In altri termini, qualora il proprietario dell’ultimo piano di un edificio condominiale provveda a modificare una parte del tetto condominiale trasformandola in terrazza (od occupandola con altra struttura equivalente od omologa) a proprio uso esclusivo, tale modifica è da ritenere illecita non potendo essere invocato l’art. 1102 c.c., poiché non si è in presenza di una modifica finalizzata al migliore godimento della cosa comune, bensì all’appropriazione di una parte di questa che viene definitivamente sottratta ad ogni possibilità di futuro godimento da parte degli altri, non assume alcun rilievo il fatto che la parte di tetto sostituita od occupata permanentemente continui a svolgere una funzione di copertura dell’immobile.

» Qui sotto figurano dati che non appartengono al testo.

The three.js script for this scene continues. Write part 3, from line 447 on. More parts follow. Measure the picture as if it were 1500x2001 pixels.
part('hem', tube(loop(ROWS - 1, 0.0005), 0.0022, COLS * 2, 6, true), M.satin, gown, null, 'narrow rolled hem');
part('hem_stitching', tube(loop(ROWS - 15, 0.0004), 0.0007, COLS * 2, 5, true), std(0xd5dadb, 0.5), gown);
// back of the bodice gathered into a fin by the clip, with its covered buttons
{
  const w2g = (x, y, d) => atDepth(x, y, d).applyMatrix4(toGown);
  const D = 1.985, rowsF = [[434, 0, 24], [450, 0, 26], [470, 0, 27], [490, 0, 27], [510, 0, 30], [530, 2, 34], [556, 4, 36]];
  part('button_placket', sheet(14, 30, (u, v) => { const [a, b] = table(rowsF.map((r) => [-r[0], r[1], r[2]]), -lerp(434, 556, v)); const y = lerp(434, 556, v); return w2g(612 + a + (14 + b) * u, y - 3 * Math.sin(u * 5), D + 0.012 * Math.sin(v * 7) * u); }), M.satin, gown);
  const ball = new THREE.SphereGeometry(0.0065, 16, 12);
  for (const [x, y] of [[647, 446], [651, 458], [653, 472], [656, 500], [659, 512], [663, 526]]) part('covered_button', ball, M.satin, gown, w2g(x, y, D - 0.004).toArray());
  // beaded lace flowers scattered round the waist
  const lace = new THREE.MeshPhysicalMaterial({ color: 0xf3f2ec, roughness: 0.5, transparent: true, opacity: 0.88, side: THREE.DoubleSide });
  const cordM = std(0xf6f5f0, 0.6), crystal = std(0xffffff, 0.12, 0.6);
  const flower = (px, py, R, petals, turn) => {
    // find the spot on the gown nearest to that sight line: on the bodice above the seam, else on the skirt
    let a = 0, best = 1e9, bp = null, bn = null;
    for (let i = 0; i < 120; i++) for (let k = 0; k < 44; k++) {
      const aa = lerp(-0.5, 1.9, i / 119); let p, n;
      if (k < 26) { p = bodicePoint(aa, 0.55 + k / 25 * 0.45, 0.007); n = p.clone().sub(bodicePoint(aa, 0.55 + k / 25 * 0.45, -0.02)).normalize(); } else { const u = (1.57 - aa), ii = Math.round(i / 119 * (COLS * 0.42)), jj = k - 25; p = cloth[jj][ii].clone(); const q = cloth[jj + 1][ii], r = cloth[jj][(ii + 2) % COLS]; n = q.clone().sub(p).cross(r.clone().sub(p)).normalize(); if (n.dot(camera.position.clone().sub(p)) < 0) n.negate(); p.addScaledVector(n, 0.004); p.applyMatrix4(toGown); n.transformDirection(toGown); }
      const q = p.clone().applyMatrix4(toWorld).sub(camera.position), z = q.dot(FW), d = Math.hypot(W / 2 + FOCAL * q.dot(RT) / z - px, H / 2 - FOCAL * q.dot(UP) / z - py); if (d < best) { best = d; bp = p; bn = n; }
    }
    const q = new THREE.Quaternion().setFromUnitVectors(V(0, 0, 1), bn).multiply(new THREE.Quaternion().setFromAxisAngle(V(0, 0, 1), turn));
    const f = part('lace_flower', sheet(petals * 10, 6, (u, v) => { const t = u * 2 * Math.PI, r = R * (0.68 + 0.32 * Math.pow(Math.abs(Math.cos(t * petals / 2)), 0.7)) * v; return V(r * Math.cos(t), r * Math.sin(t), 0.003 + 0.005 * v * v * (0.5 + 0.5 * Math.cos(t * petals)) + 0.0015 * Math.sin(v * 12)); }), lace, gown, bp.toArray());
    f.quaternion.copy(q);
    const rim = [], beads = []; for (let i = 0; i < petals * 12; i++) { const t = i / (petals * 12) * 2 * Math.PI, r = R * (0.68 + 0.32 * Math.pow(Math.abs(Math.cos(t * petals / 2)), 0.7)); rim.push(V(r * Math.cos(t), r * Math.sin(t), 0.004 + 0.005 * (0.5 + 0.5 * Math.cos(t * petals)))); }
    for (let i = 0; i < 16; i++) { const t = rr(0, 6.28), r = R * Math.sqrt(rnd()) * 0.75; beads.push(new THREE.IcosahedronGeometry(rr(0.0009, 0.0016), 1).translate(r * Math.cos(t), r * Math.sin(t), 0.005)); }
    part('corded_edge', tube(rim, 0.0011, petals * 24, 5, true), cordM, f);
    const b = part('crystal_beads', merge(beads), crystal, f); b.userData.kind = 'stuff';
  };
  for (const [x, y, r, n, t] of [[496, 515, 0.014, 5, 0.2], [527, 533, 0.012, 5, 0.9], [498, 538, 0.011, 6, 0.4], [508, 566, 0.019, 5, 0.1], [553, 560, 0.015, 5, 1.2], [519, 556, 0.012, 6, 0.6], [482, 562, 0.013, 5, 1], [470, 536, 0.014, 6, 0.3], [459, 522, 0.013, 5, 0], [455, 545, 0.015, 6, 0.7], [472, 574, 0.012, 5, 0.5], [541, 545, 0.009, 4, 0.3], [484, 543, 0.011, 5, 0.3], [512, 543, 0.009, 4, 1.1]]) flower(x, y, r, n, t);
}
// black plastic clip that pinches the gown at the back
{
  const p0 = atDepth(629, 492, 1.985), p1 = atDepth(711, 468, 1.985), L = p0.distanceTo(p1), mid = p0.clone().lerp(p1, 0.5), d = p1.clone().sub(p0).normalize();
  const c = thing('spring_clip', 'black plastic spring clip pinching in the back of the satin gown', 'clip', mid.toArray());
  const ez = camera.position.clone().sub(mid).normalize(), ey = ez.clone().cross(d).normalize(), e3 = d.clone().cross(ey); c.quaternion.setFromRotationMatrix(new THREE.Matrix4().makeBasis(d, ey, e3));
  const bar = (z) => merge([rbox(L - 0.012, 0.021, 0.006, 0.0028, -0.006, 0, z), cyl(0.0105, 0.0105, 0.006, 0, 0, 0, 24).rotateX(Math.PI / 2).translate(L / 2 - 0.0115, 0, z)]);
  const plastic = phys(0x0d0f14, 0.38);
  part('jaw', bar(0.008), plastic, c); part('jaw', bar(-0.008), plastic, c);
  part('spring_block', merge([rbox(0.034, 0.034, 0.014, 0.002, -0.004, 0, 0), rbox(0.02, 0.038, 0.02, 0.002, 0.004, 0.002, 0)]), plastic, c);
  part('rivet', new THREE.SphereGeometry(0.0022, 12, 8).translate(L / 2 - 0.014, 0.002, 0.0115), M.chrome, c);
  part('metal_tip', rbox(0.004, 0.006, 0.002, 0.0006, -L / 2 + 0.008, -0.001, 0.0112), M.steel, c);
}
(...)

4. In definitiva, alla stregua delle complessive ragioni esposte, il ricorso deve essere integralmente respinto. Si ravvisano, tuttavia, alla stregua della complessità delle questioni giuridiche trattate e della peculiarità della controversia (con riferimento anche alla particolarità della costruzione venuta in considerazione, sulla quale non constano precedenti di questa Corte), giustificati motivi per disporre la compensazione delle spese relative al presente giudizio di legittimità tra le parti costituite, mentre non occorre adottare alcuna pronuncia in ordine al rapporto processuale intercorso tra la ricorrente e le altre parti intimate, che non hanno svolto attività difensiva in questa sede.

P.Q.M.

La Corte rigetta il ricorso e compensa integralmente, tra le parti costituite, le spese del presente giudizio.